En fait, il y a deux éléments. Disons qu’il n’y a pas de détérioration de la circulation de l’argent dans les circuits officiels, que ce soit à travers les crédits bancaires qui se renforcent d’année en année, ce qui veut dire que la masse monétaire augmente et que l’argent circule, en tous cas, continue de circuler dans les circuits officiels. C’est vrai que dans le passé, entre 2000 et 2012, il y avait des circuits non officiels dans lesquels l’argent circulait beaucoup, et ces sources sont quasiment taries, parce que c’était alimenté par des pratiques de mauvaise gestion, des dons… C’est peut-être ça qui a disparu et qui fait que certains regrettent cette époque. Et si vous regardez à travers le pays, ce n’est pas la majorité qui dit que l’argent ne circule pas, parce que le villageois ne bénéficie de cet argent.

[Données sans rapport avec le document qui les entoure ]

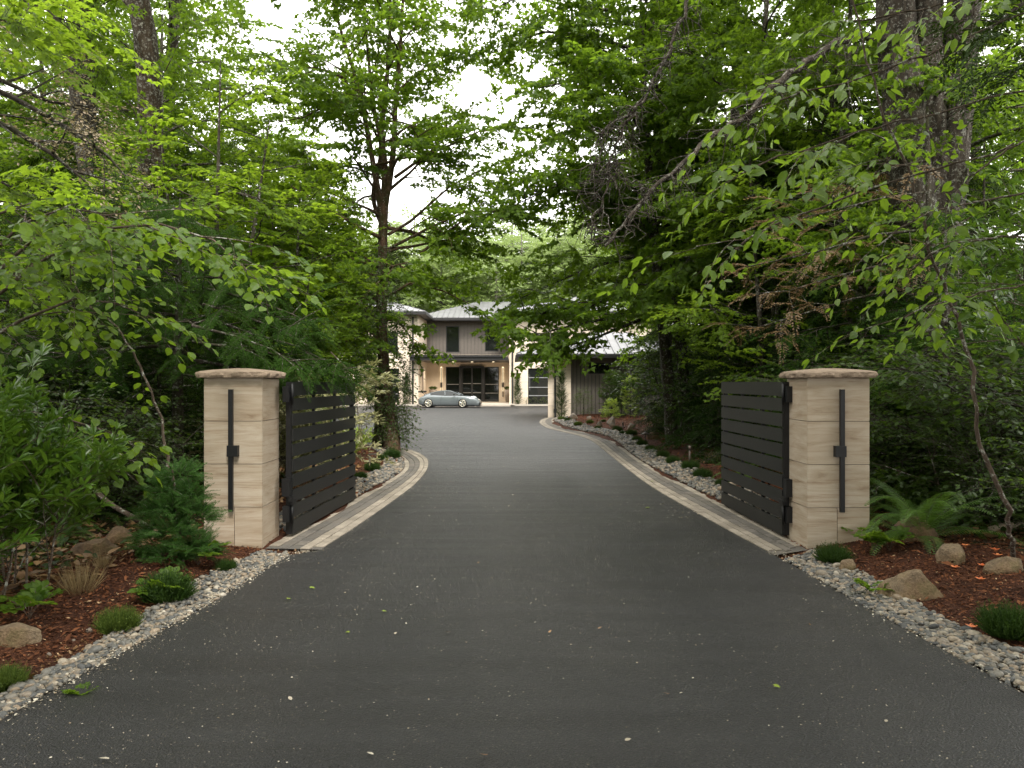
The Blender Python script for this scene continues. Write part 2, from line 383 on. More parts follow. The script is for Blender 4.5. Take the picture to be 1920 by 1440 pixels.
pebble_strip('gravel', [(-2.76, 3.0), (-2.72, 4.2), (-2.55, 5.5), (-2.44, 6.43), (-2.3, 8.25)], [(-3.1, 3.0), (-2.93, 4.4), (-2.84, 5.4), (-2.83, 7), (-2.66, 8.45)], 2800, .031, ICO1, 'river pebbles along the left drive edge')
pebble_strip('gravel', [(3.0, 3.6), (2.95, 4.56), (2.89, 5.31), (2.81, 6.45), (2.75, 8.0)], [(3.5, 3.6), (3.4, 5), (3.26, 5.8), (3.26, 7.3), (3.2, 8.4)], 2400, .035, ICO1, 'river pebbles along the right drive edge')
def off(P, d): return [(x + d, y) for x, y in P]
pebble_strip('gravel', off(IN_L, -.01)[1:13], [(x - .42 - .1 * (y > 18), y + .25 * (y > 18)) for x, y in IN_L][1:13], 900, .05, ICO0, 'river pebbles behind the left paver border')
pebble_strip('gravel', off(IN_R, .01)[1:], [(x + .5 + .1 * (y > 24), y) for x, y in IN_R][1:], 700, .055, ICO0, 'river pebbles behind the right paver border')
# ---------------------------------------------------------------- gate piers and gates
def m_travertine():
    t = NT('travertine'); tb = t.tint()
    c = t.n('TexCoord'); add = t.n('VectorMath', _operation='ADD'); cmb = t.n('CombineXYZ')
    t.l(t.math('MULTIPLY', tb, 37.0), cmb.inputs['X']); t.l(t.math('MULTIPLY', tb, 11.0), cmb.inputs['Z'])
    t.l(c.outputs['Object'], add.inputs[0]); t.l(cmb.outputs[0], add.inputs[1])
    mp = t.n('Mapping'); mp.inputs['Scale'].default_value = (1.0, 1.0, 7.0); t.l(add.outputs[0], mp.inputs['Vector'])
    mp2 = t.n('Mapping'); mp2.inputs['Scale'].default_value = (.55, .55, 17.0); t.l(add.outputs[0], mp2.inputs['Vector'])
    a = t.noise(mp.outputs[0], 1.3, 6, .62, .9); b = t.noise(mp2.outputs[0], 3.2, 8, .7, .5); e = t.noise(mp2.outputs[0], 12, 5, .6); pit = t.noise(t.coord(scale=(1, 1, 2.2)), 55, 3, .6)
    col = t.ramp(a, [(.26, (.19, .13, .08)), (.40, (.32, .255, .18)), (.55, (.39, .325, .245)), (.75, (.45, .385, .305))])
    col = t.mix(t.ramp(b, [(.36, g3(.6)), (.46, g3(0))]), col, (.22, .135, .075))
    col = t.mix(t.ramp(e, [(.58, g3(0)), (.70, g3(.3))]), col, (.56, .49, .39))
    col = t.mix(t.ramp(tb, [(0, g3(.0)), (1, g3(.22))]), col, (.30, .22, .15))
    col = t.mix(t.ramp(pit, [(.66, g3(0)), (.72, g3(.6))]), col, (.20, .13, .08)); t.set(Base__Color=col, Roughness=.62, Specular__IOR__Level=.35); t.bump(t.math('ADD', b, e), .35, .006); return t.m
M_TRAV = m_travertine()
def m_capstone():
    t = NT('rough_capstone'); v = t.coord(); a = t.noise(v, 26, 8, .7); b = t.noise(v, 4, 5)
    col = t.mix(.5, t.ramp(a, [(.3, (.12, .085, .06)), (.7, (.34, .26, .19))]), t.ramp(b, [(.35, (.16, .12, .085)), (.65, (.30, .23, .17))]))
    t.set(Base__Color=col, Roughness=.92, Specular__IOR__Level=.2); t.bump(a, .8, .02); return t.m
M_CAP = m_capstone(); M_JOINT = m_plain('joint_mortar', (.10, .07, .05), .95)
M_BLACK = m_plain('black_powdercoat', (.007, .007, .0075), .45, 0, .25, .35, .12, 300)
M_GATE = m_plain('charcoal_powdercoat', (.011, .0113, .011), .46, 0, .18, .4, .1, 250)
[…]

Vous avez sorti un sondage classant Macky Sall vainqueur à la prochaine Présidentielle, qu’est-ce qui vous a motivé ?

Ce sont des choses que je fais depuis 2010, mais l’objectif n’était pas de le publier. Et si quelqu’un ne l’avait pas publié, personne ne le saurait aujourd’hui. Cependant, la loi n’interdit pas de faire des sondages. Ce qui est interdit, c’est de faire des sondages destinés à la publication. Mais, en tant qu’homme politique, rien ne vous empêche de commanditer un sondage pour mesurer votre niveau de popularité et vous permettre de dégager des stratégies. Il nous arrive très souvent de faire des enquêtes de cette nature et de les remettre à quelques cercles pour les informer. Et si les cercles les publient, cela ne nous engage pas. Ce sondage n’était pas destiné au public, mais peut-être, c’est le parti (Apr) qui a vu l’intérêt de le diffuser.

Vous l’avez fait de votre propre chef ?

Oui. Ce n’était pas une commande. En plus, on ne m’a jamais connu pour un double langage. C’est une initiative personnelle. Je voulais juste connaître l’état de l’opinion.